Kristen Stewart |
Actriz americana consagrada pela Nova Vaga francesa, Jean Seberg surge agora interpretada por Kristen Stewart num filme evocativo do período em que foi objecto de apertada vigilância pelo FBI: o resultado é um filme fora de moda, de tocante verdade humana — este texto foi publicado no Diário de Notícias (20 Fevereiro), com o título 'Quem se lembra de Jean Seberg?'.
Saudemos um ovni cinematográfico. De facto, num tempo em que as gerações mais jovens são (des)educadas para pensar que o cinema começou quando os estúdios Marvel começaram a contratar técnicos de efeitos especiais, há um evidente risco comercial em produzir e difundir um filme como Seberg - Contra Todos os Inimigos, realizado por Benedict Andrews, sobre uma actriz tão esquecida como a americana Jean Seberg (1938-1979).
Afinal, quem se lembra de Jean Seberg? De forma breve, mas sugestiva, o começo do filme coloca-a no contexto em que nasceu a sua carreira, e também a sua mitologia. Descobrimo-la, assim, a interpretar Joana d’Arc, estreante, aos 19 anos, em Santa Joana (1957), sob a direcção de Otto Preminger. Depois, são evocadas outras referências fundamentais da sua filmografia, incluindo, claro, o filme-farol da Nova Vaga francesa: À Bout de Souffle/O Acossado (1959), de Jean-Luc Godard (citado pelo título inglês: Breathless).
Em qualquer caso, não estamos perante um banal inventário filmográfico: trata-se de expor as convulsões de uma personagem que, num misto de voluntarismo e ingenuidade, se envolveu na agitação política de um tempo dramático da sociedade norte-americana, em plenos anos 60, com a guerra do Vietname como perturbante pano de fundo.

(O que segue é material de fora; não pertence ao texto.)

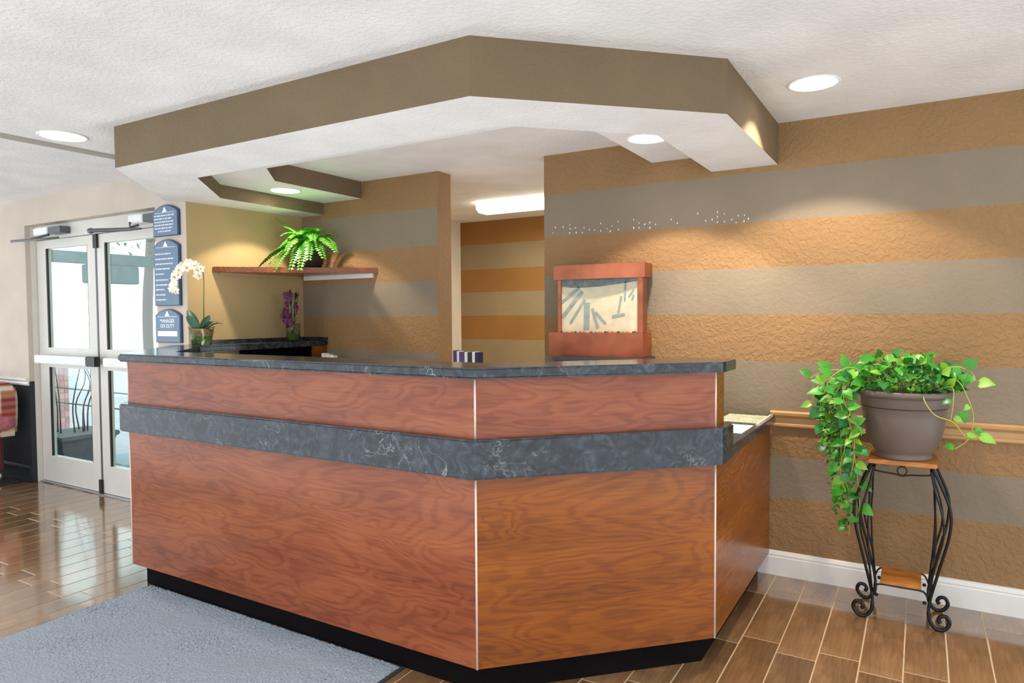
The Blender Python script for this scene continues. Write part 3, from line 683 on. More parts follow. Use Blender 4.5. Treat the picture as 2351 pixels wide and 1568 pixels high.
# ------------------------------------------------------------------ copper fountain on its cabinet
cabt = empty('pedestal_cabinet', (-1.62, 3.78, 0), 'charcoal pedestal cabinet under the copper fountain, only its top edge in view', 'cabinet')
mesh('carcass', boxm(-1.885, -1.36, 3.665, 3.922, 0.0, 1.155), M['charcoal'], cabt)
mesh('cabinet_top', boxm(-1.895, -1.35, 3.655, 3.924, 1.155, 1.176, bev=0.002), M['charcoal'], cabt)
fo = empty('wall_fountain', (-1.65, 3.78, 1.188), 'copper framed tabletop fountain with a cream slate panel', 'fountain')
def bowed(x0, x1, yb, y0, bow, z0, z1, n=14):
    pts = [(x0, yb), (x0, y0)] + [(x0 + (x1 - x0) * k / n, y0 - bow * math.sin(PI * k / n)) for k in range(1, n)] + [(x1, y0), (x1, yb)]
    return prism(BM(), pts, z0, z1, bev=0.003)
mesh('hood', bowed(-1.945, -1.362, 3.90, 3.775, 0.035, 1.637, 1.722), M['copper'], fo)
mesh('basin', bowed(-1.972, -1.366, 3.90, 3.755, 0.030, 1.178, 1.318), M['copper'], fo)
mesh('side_rail', boxm(-1.925, -1.902, 3.79, 3.86, 1.318, 1.637, bev=0.002), M['copper'], fo)
mesh('side_rail', boxm(-1.412, -1.378, 3.79, 3.86, 1.318, 1.637, bev=0.002), M['copper'], fo)
sl = mesh('slate_panel', boxm(-1.902, -1.412, 3.80, 3.83, 1.318, 1.637), M['slate_cream'], fo)
k_ = 3.80 / 3.77
def fp(q): return (q[0] * k_, (q[1] - CAM_H) * k_ + CAM_H)
for a, b2, w in (((-1.887, 1.5), (-1.768, 1.587), .018), ((-1.88, 1.412), (-1.75, 1.563), .022), ((-1.829, 1.373), (-1.733, 1.515), .015), ((-1.722, 1.338), (-1.717, 1.498), .034), ((-1.649, 1.347), (-1.684, 1.463), .015), ((-1.599, 1.373), (-1.663, 1.441), .012), ((-1.558, 1.413), (-1.481, 1.427), .014), ((-1.519, 1.436), (-1.501, 1.532), .012), ((-1.48, 1.505), (-1.475, 1.615), .010), ((-1.455, 1.527), (-1.424, 1.572), .008), ((-1.435, 1.51), (-1.426, 1.539), .012)):
    a, b2 = Vector(fp(a)), Vector(fp(b2)); d = b2 - a; bm = boxm(-d.length / 2, d.length / 2, -.0035, 0.0, -w / 2, w / 2)
    bmesh.ops.rotate(bm, verts=bm.verts, cent=(0, 0, 0), matrix=Matrix.Rotation(-math.atan2(d.y, d.x), 3, 'Y'))
    mid = (a + b2) / 2; bmesh.ops.translate(bm, verts=bm.verts, vec=(mid.x, 3.7995, mid.y)); mesh('slate_rib', bm, M['slate_grey'], sl)
bm = BM(); top = [(-1.90, 1.636), (-1.414, 1.636)]; low = [(-1.90, 1.597), (-1.83, 1.589), (-1.75, 1.588), (-1.65, 1.592), (-1.55, 1.602), (-1.414, 1.618)]
ring = [(x, z) for x, z in low] + [top[1], top[0]]
f0 = [bm.verts.new((x, 3.796, z)) for x, z in ring]; f1 = [bm.verts.new((x, 3.7995, z)) for x, z in ring]
bm.faces.new(f0); bm.faces.new(f1[::-1])
for i in range(len(ring)): bm.faces.new((f0[i], f0[(i + 1) % len(ring)], f1[(i + 1) % len(ring)], f1[i]))
mesh('slate_crest', bm, pmat('dark_slate_crest', (112, 120, 118), .55, var=.3, vscale=30), sl)
for k in range(16):
    x = -1.89 + k * 0.031 + random.uniform(-.008, .008); r_ = random.uniform(.006, .012)
    mesh('pebble', sphere(BM(), (x, 3.782, 1.320), r_, 1.3, 1, .8, seg=6), M['charcoal'] if k % 3 == 0 else M['pebble'], fo)

# ------------------------------------------------------------------ books behind the counter
bc = [(70, 52, 92), (228, 226, 232), (74, 72, 128), (236, 236, 240), (42, 54, 58), (240, 240, 244), (36, 36, 70)]
bl = ['plum book at the left end of the row behind the counter', 'slim white book beside the plum one behind the counter', 'wide blue-violet book in the row behind the counter', 'white book between the blue-violet and dark teal ones',
      'dark teal book in the row behind the counter', 'white book beside the navy one behind the counter', 'navy book at the right end of the row behind the counter']
wd = [.028, .018, .040, .022, .034, .020, .026]; x = -2.625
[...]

No centro dos acontecimentos narrados pelo filme está o facto de Jean Seberg, na sequência das suas tomadas de posição em defesa dos direitos dos afro-americanos — e, em particular, do seu apoio ao partido Panteras Negras —, ter sido sistematicamente vigiada pelo FBI. Mais do que isso: a agência de investigação e segurança dos EUA difundiu informações no sentido de desacreditar a sua personalidade, facto que levaria mesmo o marido de Seberg, o escritor Roman Gary (interpretado no filme por Yvan Attal), a considerar que a acção do FBI terá sido um factor decisivo na eclosão dos muitos problemas psicológicos da actriz e, por fim, na sua morte prematura (provável suicídio, nunca esclarecido), contava 40 anos.

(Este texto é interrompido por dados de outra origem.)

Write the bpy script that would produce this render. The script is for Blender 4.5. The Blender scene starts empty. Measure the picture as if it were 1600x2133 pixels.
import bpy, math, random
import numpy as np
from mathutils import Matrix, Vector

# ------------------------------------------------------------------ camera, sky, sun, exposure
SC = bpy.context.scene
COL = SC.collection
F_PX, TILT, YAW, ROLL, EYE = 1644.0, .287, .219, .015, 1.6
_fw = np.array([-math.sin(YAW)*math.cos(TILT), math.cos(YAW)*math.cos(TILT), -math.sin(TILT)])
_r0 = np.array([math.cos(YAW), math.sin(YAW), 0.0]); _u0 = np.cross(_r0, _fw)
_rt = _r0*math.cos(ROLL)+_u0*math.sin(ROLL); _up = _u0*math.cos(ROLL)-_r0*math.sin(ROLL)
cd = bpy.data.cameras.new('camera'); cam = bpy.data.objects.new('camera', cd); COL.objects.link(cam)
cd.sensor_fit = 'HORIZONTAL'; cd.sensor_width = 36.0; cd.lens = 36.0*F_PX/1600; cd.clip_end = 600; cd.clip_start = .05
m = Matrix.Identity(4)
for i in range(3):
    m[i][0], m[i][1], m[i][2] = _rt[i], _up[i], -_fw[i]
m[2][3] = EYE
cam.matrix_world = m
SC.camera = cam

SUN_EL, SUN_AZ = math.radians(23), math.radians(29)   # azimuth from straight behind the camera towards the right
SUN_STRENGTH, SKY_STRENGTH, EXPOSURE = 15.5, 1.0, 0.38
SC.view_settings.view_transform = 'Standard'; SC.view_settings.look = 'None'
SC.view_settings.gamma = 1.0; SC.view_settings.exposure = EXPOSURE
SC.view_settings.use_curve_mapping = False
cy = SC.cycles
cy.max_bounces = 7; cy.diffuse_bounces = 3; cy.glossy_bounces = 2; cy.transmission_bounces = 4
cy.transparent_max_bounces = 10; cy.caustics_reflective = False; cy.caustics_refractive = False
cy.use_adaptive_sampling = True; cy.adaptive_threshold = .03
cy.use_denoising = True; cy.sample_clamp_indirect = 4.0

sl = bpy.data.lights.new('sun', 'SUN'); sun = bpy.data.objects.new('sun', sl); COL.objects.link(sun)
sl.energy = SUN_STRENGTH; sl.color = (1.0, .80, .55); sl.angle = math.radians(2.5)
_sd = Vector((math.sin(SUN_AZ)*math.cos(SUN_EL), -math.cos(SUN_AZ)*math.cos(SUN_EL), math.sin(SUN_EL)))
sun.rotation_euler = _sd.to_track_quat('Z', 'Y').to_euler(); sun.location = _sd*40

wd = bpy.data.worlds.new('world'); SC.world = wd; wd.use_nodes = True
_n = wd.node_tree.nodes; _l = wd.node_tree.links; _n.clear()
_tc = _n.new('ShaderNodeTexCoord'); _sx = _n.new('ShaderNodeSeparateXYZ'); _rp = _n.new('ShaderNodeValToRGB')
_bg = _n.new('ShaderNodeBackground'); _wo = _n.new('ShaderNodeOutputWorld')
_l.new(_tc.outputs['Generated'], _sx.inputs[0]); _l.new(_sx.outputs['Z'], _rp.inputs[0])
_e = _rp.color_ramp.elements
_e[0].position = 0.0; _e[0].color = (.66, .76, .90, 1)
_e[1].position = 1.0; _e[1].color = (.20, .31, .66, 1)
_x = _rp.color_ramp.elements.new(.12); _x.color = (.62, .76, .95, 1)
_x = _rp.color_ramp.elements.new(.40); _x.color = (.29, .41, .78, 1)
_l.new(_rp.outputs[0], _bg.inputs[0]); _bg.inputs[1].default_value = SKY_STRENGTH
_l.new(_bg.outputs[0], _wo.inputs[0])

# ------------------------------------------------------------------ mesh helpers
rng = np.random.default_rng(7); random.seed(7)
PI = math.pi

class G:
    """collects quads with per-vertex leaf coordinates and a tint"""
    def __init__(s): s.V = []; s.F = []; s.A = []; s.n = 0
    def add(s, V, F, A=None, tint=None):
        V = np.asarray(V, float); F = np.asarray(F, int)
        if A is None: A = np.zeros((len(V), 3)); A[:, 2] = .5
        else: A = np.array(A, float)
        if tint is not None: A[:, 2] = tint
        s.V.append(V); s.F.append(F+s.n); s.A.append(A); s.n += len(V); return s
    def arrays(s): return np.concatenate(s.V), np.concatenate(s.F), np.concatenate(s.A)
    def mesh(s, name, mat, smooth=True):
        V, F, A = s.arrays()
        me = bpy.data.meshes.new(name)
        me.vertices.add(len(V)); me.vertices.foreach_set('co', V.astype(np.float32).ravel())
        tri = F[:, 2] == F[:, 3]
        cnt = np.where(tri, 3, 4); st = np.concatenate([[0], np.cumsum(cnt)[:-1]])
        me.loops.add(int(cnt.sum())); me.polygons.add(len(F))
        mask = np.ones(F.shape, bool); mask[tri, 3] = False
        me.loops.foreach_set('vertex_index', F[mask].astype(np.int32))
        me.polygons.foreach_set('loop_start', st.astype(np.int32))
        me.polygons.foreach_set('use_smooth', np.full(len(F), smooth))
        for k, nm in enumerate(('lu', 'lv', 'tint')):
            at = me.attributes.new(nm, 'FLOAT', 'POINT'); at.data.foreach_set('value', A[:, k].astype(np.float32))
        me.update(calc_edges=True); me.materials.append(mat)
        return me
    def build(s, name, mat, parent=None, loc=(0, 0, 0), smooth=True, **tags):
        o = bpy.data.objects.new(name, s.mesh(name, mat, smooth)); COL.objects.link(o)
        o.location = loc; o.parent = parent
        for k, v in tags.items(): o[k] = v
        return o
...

O filme, entenda-se, não é uma “tese” sobre esta colecção de factos (as referidas declarações de Gary nem sequer são citadas). Aquilo que lhe confere uma especial qualidade evocativa, a que talvez possamos chamar “psicológica”, é o facto de lançar pistas sobre esta complexa teia de personagens, sem santificar umas ou demonizar outras. Nesta perspectiva, o infeliz subtítulo português ('Contra Todos os Inimigos') ignora os contrastes afectivos e emocionais que são, em boa verdade, a matéria principal do filme, a ponto de personagens como o militante Hakim Jamal (Anthony Mackie) ou o investigador do FBI Jack Solomon (Jack O’Connell) serem tratadas muito para lá de qualquer cliché dramático ou ideológico.

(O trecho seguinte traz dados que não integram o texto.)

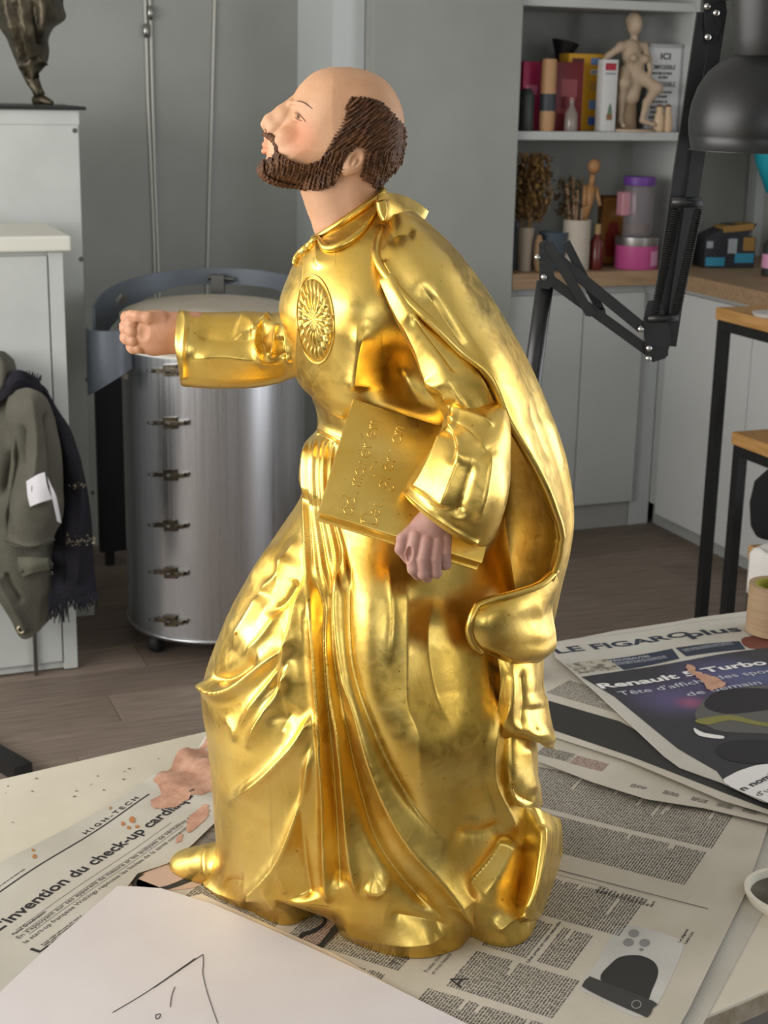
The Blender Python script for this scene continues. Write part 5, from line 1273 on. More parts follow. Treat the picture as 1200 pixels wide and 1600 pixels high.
MB().box((-.04, .30, KT+.0), (.0, .34, KT+.06)).tube([(-.05, .32, KT+.05), (.03, .32, KT+.045)], .008, 8).build('lid_hinge', M_SCREW, kiln)
# dark upright panel filling the gap between plinth and kiln
bx0 = ony(152, 700, 5.12); bb = thing('dark_panel', 'dark upright panel in the gap between plinth and kiln', 'board', (float(bx0[0]), 5.12, 0), ROOM)
zz0 = float(ony(180, 862, 5.14)[2])
MB().box((0, 0, zz0), (.15, .03, float(ony(180, 575, 5.14)[2])), bev=.003).build('panel', mat('dark_panel', '15161a', .5), bb); [MB().box((a, .005, 0), (a+.03, .025, zz0)).build('foot', mat('dark_panel', '15161a', .5), bb) for a in (.02, .10)]

# ---- wall boards joints and cords with cleats
def wall_line(name, pts, r, m, t=T1-.006):
    o = MB().tube([rm(*st(x, y, t=t)) for x, y in pts], r, 6).build(name, m); return o
M_CORD = mat('cord_white', 'c4c4bd', .6)
cords = []
for pts, yk, lab in (([(226,-20),(228,40),(231,150),(236,260),(241,380),(243,470)], 48, 'white blind cord with metal toggle, left one of the close pair'), ([(233,-20),(235,20),(238,140),(242,280),(246,380),(249,470)], 20, 'white blind cord with metal toggle, right one of the close pair')):
    c = thing('blind_cord', lab, 'cord', rm(*st(pts[0][0], 460, t=T1-.006)[:2]), group='white cords hanging on the grey wall')
    MB().tube([rm(*st(x, y, t=T1-.006)) for x, y in pts], .0045, 6).build('cord', M_CORD, c, world=True)
    x = np.interp(yk, [p[1] for p in pts], [p[0] for p in pts]); p = rm(*st(x, yk, t=T1-.012))
    MB().lathe([(.002, -.024), (.009, -.02), (.011, 0), (.009, .02), (.002, .024)], 12, Matrix.Translation(Vector(p))).build('toggle', mat('toggle_steel', '9a9a95', .3, metal=1), c, smooth=True, world=True)
c = thing('blind_cord', 'single white cord hanging nearer the pale door post', 'cord', rm(*st(330, 420, t=T1-.006)[:2]), group='white cords hanging on the grey wall')
MB().tube([rm(*st(x, y, t=T1-.006)) for x, y in [(336,-20),(334,60),(331,180),(327,300),(324,420),(323,480)]], .0042, 6).build('cord', M_CORD, c, world=True)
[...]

Tudo isto passa, como é óbvio, pela composição de Kristen Stewart, assumindo a figura de Jean Seberg muito para lá de qualquer mimetismo simplista (mesmo se o cabelo curto ou o vestido às riscas de O Acossado são inevitáveis referências iconográficas). É também um labor de risco, já que se trata de encontrar uma verdade humana que ilumine a herança mitológica de Seberg, sem a remeter para uma abstracção sem espessura histórica. Enfim, são elementos que confirmam o estatuto de Seberg - Contra Todos os Inimigos como um peculiar objecto fora de moda.